A few random thoughts:
- I did most of my assembler programming on the 68K, so the AT&T syntax preferred by
gas (i.e. op src,dest) seems natural to me. But the AMD documentation uses
the Intel syntax and turning everything back to front is mindbending, so I quickly
gave up and switched to that.
Fortunately there’s a .intel_syntax directive, and I did some Z80 long ago, so the Intel order isn’t wholely alien. - The MUL instruction’s a bit lame, isn’t it? The 68K could multiply any pair of registers (or in fact memory, for the source) and store the result in any register. Intel/AMD’s MUL fixes the destination and one of the inputs.
- I was disappointed to find that there doesn’t seem to be a high precision integer multiply (128*128->256 would be just the ticket) in the SSEn instructions.
(no subject)
Date: 2010-11-10 10:57 am (UTC)Hence SSE's shallow vectorisation: several narrow multiplies in parallel rather than wide multiplies. I'm guessing you're expected to parallelise your algorithm a smidgen — doing as much in parallel as possible without reaching divergent decision logic — so you can exploit the ability to do two or four narrow integer multiplies simultaneously.
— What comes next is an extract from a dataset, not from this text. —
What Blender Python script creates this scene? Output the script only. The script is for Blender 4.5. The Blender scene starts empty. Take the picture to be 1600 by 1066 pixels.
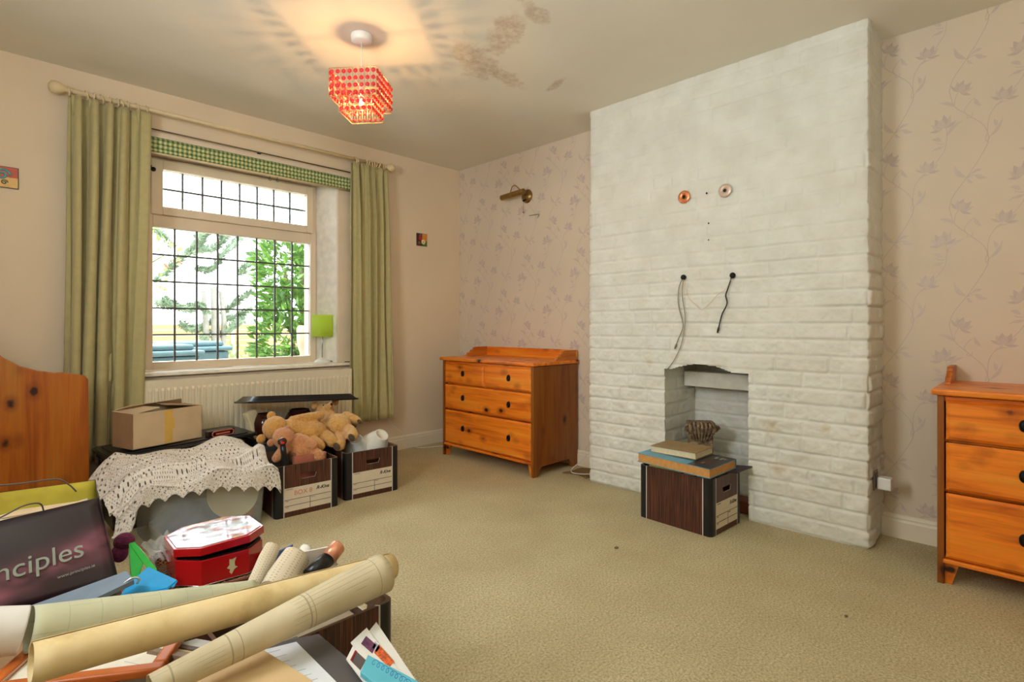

Given you're playing with a Mandelbrot set, a prime candidate might be manipulating real and imaginary portions of a number in parallel?
(Or am I teaching my grandmother to suck eggs, here…)
(no subject)
Date: 2010-11-10 02:08 pm (UTC)PMULUDQ (two parallel 32x32->64) looks like the best available for integer work; not very compelling when I already have a 64x64->128. For floating point the situation is somewhat better but that's not what I'm after right now.